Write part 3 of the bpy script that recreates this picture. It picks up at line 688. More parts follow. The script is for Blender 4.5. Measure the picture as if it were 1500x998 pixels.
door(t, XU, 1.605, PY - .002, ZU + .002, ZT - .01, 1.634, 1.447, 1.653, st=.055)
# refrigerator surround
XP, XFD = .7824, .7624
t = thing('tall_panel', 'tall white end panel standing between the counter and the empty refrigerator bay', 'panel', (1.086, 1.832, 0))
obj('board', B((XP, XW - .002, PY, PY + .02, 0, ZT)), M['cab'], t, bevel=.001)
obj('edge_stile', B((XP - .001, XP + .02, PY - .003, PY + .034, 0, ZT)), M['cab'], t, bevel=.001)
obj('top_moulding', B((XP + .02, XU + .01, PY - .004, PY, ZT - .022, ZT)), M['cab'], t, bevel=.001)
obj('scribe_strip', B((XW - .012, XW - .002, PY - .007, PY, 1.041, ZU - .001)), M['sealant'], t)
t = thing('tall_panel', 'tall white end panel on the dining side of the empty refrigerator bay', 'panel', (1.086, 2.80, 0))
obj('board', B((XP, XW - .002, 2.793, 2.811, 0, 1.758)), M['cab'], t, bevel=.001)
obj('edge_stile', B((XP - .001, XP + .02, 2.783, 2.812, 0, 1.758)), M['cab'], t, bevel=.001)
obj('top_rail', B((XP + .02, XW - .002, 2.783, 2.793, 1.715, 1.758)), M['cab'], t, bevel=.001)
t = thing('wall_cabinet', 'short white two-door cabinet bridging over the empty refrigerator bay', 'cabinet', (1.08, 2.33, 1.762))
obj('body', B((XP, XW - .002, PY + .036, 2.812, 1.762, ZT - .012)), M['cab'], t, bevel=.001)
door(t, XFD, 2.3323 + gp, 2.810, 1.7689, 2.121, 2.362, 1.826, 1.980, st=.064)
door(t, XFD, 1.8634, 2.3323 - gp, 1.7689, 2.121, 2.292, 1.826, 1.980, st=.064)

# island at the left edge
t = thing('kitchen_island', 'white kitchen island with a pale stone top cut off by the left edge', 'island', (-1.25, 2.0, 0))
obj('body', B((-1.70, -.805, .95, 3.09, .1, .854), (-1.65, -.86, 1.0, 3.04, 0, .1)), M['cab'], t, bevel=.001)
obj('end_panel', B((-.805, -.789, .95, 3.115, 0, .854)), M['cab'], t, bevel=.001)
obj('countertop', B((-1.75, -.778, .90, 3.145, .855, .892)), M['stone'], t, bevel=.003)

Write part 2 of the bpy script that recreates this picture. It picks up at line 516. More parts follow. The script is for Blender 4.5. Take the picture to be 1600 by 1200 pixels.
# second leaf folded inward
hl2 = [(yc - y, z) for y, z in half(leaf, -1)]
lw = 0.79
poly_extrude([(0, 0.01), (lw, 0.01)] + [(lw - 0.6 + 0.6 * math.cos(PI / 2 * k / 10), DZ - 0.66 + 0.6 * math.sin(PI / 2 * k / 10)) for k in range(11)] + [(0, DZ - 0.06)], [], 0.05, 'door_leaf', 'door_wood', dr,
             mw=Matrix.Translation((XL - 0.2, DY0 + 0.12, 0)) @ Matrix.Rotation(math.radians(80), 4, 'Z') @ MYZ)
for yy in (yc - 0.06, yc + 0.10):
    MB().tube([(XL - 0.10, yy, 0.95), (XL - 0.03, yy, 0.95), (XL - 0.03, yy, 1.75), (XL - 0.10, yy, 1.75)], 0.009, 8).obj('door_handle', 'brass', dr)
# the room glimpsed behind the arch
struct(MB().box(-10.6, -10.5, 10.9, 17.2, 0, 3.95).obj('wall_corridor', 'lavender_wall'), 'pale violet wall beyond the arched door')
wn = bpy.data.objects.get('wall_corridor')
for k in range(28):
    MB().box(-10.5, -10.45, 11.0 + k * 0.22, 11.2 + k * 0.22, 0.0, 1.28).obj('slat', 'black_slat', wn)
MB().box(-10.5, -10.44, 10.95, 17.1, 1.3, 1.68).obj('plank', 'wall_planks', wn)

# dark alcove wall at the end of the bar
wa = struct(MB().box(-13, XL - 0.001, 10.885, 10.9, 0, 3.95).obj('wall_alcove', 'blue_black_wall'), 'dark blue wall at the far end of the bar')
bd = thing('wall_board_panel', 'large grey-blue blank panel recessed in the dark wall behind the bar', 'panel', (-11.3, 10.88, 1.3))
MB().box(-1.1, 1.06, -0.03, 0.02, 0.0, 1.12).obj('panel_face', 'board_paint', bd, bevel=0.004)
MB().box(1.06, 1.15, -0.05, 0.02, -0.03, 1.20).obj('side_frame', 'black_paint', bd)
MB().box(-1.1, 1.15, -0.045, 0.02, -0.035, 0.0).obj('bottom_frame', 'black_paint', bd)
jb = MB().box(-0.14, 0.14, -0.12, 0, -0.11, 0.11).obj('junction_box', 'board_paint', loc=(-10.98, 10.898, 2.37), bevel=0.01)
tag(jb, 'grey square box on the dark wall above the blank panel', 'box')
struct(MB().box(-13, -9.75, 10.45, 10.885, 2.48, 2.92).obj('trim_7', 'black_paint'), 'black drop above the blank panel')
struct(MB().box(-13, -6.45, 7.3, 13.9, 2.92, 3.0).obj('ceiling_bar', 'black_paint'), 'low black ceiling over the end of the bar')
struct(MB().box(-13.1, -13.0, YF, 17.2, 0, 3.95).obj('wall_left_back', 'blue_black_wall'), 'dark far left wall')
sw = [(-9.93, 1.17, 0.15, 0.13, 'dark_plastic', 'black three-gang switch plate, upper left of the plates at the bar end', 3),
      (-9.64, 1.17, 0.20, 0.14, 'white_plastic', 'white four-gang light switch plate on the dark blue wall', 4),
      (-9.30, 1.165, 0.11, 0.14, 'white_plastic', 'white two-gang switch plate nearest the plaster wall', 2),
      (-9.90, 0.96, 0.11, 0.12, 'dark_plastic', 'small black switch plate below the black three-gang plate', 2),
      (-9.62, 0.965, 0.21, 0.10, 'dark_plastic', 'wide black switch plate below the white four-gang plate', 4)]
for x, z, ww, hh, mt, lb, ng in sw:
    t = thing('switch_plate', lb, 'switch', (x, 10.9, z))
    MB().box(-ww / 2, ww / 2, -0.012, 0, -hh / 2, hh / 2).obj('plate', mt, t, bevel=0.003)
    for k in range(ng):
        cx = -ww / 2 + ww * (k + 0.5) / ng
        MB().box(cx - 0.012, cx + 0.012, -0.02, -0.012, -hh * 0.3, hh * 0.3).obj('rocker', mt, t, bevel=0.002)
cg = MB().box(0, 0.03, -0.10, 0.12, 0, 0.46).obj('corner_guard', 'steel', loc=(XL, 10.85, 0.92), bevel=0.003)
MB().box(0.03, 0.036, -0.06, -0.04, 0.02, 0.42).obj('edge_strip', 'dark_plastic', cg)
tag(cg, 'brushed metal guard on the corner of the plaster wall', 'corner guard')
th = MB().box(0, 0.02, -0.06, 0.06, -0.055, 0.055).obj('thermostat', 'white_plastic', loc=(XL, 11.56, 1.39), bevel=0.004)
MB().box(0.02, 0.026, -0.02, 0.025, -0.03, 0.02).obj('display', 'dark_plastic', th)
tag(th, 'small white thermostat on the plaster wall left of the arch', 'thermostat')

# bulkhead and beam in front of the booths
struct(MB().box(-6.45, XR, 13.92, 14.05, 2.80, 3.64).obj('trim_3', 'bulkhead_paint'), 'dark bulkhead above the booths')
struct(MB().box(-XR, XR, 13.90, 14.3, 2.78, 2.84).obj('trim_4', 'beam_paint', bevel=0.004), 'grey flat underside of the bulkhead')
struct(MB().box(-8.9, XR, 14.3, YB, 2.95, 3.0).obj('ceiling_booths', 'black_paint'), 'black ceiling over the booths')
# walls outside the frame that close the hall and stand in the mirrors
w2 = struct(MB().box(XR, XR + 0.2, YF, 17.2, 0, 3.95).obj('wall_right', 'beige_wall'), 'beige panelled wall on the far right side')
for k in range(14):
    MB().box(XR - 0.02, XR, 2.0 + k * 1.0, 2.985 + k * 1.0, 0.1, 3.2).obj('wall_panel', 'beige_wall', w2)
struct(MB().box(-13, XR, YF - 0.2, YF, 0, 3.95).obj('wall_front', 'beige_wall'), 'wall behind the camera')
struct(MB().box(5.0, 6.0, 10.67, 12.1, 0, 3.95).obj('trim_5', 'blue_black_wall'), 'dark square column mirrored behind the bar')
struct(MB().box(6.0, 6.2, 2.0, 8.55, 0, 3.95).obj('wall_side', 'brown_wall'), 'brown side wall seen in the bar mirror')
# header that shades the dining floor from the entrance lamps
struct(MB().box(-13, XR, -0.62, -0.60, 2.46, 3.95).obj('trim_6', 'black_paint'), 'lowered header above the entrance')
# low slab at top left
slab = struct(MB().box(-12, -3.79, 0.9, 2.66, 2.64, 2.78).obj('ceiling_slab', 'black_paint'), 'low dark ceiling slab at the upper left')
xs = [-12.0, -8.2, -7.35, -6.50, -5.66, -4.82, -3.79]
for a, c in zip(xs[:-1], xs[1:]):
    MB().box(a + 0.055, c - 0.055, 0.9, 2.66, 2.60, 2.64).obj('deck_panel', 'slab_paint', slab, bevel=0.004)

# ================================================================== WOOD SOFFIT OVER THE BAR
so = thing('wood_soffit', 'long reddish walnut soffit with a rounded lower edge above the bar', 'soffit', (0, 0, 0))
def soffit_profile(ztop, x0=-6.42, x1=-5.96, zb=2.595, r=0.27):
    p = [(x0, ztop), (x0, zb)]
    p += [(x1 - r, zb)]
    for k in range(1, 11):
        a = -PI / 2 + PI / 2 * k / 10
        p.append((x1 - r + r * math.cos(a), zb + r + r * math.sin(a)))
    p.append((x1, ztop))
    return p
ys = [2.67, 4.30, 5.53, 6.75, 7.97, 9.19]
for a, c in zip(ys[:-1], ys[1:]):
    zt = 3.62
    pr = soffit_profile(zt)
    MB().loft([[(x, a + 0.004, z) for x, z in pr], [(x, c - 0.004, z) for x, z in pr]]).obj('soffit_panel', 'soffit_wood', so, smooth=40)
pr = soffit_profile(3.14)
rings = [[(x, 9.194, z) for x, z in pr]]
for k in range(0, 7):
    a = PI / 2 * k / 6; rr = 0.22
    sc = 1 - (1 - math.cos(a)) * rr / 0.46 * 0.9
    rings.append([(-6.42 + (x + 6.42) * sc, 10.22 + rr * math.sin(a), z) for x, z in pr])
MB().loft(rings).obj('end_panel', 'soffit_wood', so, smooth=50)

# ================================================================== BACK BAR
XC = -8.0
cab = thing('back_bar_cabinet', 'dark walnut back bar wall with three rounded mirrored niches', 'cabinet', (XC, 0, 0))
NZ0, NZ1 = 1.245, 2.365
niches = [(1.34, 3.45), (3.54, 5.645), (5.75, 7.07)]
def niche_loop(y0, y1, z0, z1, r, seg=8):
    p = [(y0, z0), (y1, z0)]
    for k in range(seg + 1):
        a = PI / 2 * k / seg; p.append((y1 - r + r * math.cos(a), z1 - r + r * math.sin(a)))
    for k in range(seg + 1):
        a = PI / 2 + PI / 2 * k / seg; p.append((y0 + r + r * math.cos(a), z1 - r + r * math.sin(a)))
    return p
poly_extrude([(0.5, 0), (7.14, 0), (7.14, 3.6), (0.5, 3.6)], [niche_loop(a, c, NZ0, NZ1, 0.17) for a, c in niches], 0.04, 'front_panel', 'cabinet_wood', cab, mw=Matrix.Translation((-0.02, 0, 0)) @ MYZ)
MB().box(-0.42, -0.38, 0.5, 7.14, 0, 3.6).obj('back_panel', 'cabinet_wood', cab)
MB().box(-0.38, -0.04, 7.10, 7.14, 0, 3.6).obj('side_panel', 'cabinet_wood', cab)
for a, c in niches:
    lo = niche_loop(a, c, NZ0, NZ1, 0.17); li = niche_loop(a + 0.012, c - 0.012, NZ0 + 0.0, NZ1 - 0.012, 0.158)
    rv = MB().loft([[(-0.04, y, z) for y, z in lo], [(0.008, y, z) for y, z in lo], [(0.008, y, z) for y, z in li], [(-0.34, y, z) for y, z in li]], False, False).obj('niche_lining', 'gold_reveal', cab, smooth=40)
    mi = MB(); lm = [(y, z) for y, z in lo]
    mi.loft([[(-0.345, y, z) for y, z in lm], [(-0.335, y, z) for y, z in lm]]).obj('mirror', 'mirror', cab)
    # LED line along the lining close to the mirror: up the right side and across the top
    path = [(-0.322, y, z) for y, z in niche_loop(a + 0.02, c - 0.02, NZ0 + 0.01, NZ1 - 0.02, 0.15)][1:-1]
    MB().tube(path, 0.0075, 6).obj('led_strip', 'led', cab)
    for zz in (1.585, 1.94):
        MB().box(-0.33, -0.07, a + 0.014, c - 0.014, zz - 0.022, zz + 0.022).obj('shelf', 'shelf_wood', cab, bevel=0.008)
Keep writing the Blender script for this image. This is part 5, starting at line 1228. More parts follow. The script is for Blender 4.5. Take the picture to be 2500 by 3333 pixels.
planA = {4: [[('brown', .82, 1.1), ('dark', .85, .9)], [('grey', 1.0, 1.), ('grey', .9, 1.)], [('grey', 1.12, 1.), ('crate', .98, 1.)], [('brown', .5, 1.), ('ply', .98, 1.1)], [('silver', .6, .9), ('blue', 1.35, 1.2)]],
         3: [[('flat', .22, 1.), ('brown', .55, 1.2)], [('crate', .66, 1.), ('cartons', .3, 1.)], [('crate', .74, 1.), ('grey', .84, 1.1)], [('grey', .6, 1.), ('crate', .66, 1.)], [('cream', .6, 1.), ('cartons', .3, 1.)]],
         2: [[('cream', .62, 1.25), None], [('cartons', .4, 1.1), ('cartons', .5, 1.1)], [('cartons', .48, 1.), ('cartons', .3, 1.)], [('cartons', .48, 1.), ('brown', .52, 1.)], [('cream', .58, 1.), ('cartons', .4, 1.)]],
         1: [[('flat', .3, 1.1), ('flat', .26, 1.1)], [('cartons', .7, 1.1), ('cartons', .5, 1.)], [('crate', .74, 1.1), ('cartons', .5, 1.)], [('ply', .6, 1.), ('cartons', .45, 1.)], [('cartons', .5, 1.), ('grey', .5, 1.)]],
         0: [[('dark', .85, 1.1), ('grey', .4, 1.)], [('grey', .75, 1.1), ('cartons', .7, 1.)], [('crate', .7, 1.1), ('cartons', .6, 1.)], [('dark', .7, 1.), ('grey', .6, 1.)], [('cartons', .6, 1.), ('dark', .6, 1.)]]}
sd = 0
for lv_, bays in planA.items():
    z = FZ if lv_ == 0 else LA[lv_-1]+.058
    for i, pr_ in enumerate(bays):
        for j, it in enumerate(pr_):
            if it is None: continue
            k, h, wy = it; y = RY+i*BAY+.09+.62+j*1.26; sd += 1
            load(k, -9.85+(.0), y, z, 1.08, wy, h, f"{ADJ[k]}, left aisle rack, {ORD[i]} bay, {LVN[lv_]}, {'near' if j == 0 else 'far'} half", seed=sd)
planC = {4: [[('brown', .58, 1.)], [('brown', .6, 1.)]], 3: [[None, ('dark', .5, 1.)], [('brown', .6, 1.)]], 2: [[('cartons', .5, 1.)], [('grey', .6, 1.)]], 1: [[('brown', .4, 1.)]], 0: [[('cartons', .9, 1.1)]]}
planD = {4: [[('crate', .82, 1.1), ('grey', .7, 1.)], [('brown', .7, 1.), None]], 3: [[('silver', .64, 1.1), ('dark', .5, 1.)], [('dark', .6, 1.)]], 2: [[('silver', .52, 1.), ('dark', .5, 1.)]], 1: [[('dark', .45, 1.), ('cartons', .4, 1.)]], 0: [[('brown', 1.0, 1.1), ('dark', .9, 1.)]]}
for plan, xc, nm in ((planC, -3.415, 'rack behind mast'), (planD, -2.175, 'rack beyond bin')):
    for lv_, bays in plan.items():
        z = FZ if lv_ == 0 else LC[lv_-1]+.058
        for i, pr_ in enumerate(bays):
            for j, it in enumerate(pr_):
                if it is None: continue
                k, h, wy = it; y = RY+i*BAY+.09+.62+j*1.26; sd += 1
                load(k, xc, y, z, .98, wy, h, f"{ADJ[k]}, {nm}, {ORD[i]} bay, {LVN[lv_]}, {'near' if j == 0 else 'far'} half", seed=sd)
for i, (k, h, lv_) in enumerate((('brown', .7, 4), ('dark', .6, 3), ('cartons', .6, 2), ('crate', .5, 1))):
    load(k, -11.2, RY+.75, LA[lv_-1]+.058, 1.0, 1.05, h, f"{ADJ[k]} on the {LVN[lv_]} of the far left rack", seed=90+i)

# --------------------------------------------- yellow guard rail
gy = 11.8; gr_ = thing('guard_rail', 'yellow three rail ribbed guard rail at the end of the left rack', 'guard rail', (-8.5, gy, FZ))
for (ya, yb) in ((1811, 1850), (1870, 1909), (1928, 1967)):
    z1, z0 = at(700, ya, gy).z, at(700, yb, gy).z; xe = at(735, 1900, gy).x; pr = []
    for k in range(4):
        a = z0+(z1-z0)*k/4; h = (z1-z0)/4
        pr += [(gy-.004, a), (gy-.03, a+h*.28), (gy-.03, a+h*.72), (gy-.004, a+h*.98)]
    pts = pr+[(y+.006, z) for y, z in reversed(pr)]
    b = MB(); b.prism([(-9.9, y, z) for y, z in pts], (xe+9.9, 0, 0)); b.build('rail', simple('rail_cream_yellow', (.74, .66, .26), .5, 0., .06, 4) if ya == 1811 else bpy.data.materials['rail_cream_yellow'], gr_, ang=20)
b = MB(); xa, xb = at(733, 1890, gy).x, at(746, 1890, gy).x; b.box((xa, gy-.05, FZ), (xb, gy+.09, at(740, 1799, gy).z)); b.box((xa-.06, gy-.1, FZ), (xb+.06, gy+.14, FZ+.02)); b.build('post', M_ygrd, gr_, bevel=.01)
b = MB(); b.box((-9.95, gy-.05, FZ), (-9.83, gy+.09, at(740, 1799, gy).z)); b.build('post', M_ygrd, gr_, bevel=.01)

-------

## TASK DETAILS
Can you write out the lines above, from the first one through the one containing "M['stone'], t, bevel=.003)", exactly as they appear and nothing more?

## ANSWER IN FULL
Write part 3 of the bpy script that recreates this picture. It picks up at line 688. More parts follow. The script is for Blender 4.5. Measure the picture as if it were 1500x998 pixels.
door(t, XU, 1.605, PY - .002, ZU + .002, ZT - .01, 1.634, 1.447, 1.653, st=.055)
# refrigerator surround
XP, XFD = .7824, .7624
t = thing('tall_panel', 'tall white end panel standing between the counter and the empty refrigerator bay', 'panel', (1.086, 1.832, 0))
obj('board', B((XP, XW - .002, PY, PY + .02, 0, ZT)), M['cab'], t, bevel=.001)
obj('edge_stile', B((XP - .001, XP + .02, PY - .003, PY + .034, 0, ZT)), M['cab'], t, bevel=.001)
obj('top_moulding', B((XP + .02, XU + .01, PY - .004, PY, ZT - .022, ZT)), M['cab'], t, bevel=.001)
obj('scribe_strip', B((XW - .012, XW - .002, PY - .007, PY, 1.041, ZU - .001)), M['sealant'], t)
t = thing('tall_panel', 'tall white end panel on the dining side of the empty refrigerator bay', 'panel', (1.086, 2.80, 0))
obj('board', B((XP, XW - .002, 2.793, 2.811, 0, 1.758)), M['cab'], t, bevel=.001)
obj('edge_stile', B((XP - .001, XP + .02, 2.783, 2.812, 0, 1.758)), M['cab'], t, bevel=.001)
obj('top_rail', B((XP + .02, XW - .002, 2.783, 2.793, 1.715, 1.758)), M['cab'], t, bevel=.001)
t = thing('wall_cabinet', 'short white two-door cabinet bridging over the empty refrigerator bay', 'cabinet', (1.08, 2.33, 1.762))
obj('body', B((XP, XW - .002, PY + .036, 2.812, 1.762, ZT - .012)), M['cab'], t, bevel=.001)
door(t, XFD, 2.3323 + gp, 2.810, 1.7689, 2.121, 2.362, 1.826, 1.980, st=.064)
door(t, XFD, 1.8634, 2.3323 - gp, 1.7689, 2.121, 2.292, 1.826, 1.980, st=.064)

# island at the left edge
t = thing('kitchen_island', 'white kitchen island with a pale stone top cut off by the left edge', 'island', (-1.25, 2.0, 0))
obj('body', B((-1.70, -.805, .95, 3.09, .1, .854), (-1.65, -.86, 1.0, 3.04, 0, .1)), M['cab'], t, bevel=.001)
obj('end_panel', B((-.805, -.789, .95, 3.115, 0, .854)), M['cab'], t, bevel=.001)
obj('countertop', B((-1.75, -.778, .90, 3.145, .855, .892)), M['stone'], t, bevel=.003)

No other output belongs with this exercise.